Although Yiannaras has some insights he is coming from a staunchly Orthodox vantage point e.g. saying that Xenakis is purely a product of Western culture. Are we disallowed from following the teachings of Pythagoras; particularly his number theories, without the Christian acculteration? That said Yiannaras says some striking things about youth and citizenship which I believe are excellent.

Regarding creativity, I agree with you. But I would say from about 1815 to 1980 there was incredible and original creativity produced by Hellenism. Since about 1980, when television, travel, capital, labour movement came to the fore, it has been a very steep downhill slide.

Hermes said...

By the way I just noticed my banning from MGO. Is that Simon Baddeley English? I thought he was an Amerikaniki. Oh well, I suppose the truth made Stavros uncomfortable.

john akritas said...

Of course, 1815 – how could I forget all the culture emerging from the Ionian islands in this period!!!

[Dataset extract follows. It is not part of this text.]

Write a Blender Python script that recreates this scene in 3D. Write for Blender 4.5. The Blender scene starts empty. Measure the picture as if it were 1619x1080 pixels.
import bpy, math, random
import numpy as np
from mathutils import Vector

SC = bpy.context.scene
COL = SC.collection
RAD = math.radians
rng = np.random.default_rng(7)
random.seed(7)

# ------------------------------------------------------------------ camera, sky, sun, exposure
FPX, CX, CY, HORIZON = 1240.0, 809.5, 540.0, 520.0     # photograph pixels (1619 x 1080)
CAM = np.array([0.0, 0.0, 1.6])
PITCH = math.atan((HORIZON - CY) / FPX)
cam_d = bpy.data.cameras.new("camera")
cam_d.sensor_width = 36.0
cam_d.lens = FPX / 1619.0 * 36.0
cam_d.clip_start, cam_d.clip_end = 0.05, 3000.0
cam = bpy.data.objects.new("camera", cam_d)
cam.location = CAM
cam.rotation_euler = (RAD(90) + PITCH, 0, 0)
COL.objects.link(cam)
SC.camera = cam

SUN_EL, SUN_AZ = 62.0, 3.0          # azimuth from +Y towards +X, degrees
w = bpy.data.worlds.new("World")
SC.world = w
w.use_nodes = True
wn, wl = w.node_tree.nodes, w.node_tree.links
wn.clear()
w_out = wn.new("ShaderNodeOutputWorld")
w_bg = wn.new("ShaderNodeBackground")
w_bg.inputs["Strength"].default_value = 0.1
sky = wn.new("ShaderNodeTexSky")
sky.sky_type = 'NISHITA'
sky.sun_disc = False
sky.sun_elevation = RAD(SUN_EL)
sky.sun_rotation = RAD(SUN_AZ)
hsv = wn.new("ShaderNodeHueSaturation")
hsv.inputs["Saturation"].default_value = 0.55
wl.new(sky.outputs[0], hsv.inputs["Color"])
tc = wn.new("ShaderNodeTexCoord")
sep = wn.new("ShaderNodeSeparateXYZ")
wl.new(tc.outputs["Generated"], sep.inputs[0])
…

Yes, it appears you have been deemed a bad influence and ostracised.

john akritas said...

Although, the Ionian islands weren't incorporated into Greece until 1864; so, technically speaking, Yiannaras would be right to regard the culture that developed there as independent of the modern Greek state.

Hermes said...

Yes, but Heptanesian culture was not independent of Hellenism. Yiannaras has a problem with many modern Greek art because he believes that is has taken on too much Western cultural influence. He is strangely quiet about Eastern influence. In some cases he is correct; however, he conveniently forgets that his beloved Orthodoxy is not just a product of Greek culture, it too took on religious, ritualistic and artistic ideas from elsewhere which were not even close to the prevailing Greek culture of the time. For example, the high level of abstraction in Greek Byzantine occured over many centuries as Greek art came into contact with Egyptian, Syrian and Persian artistic forms. Therefore, if Seferis decides to use some poetic forms of TS Eliot, along with traditional Greek forms, is it such a bad thing?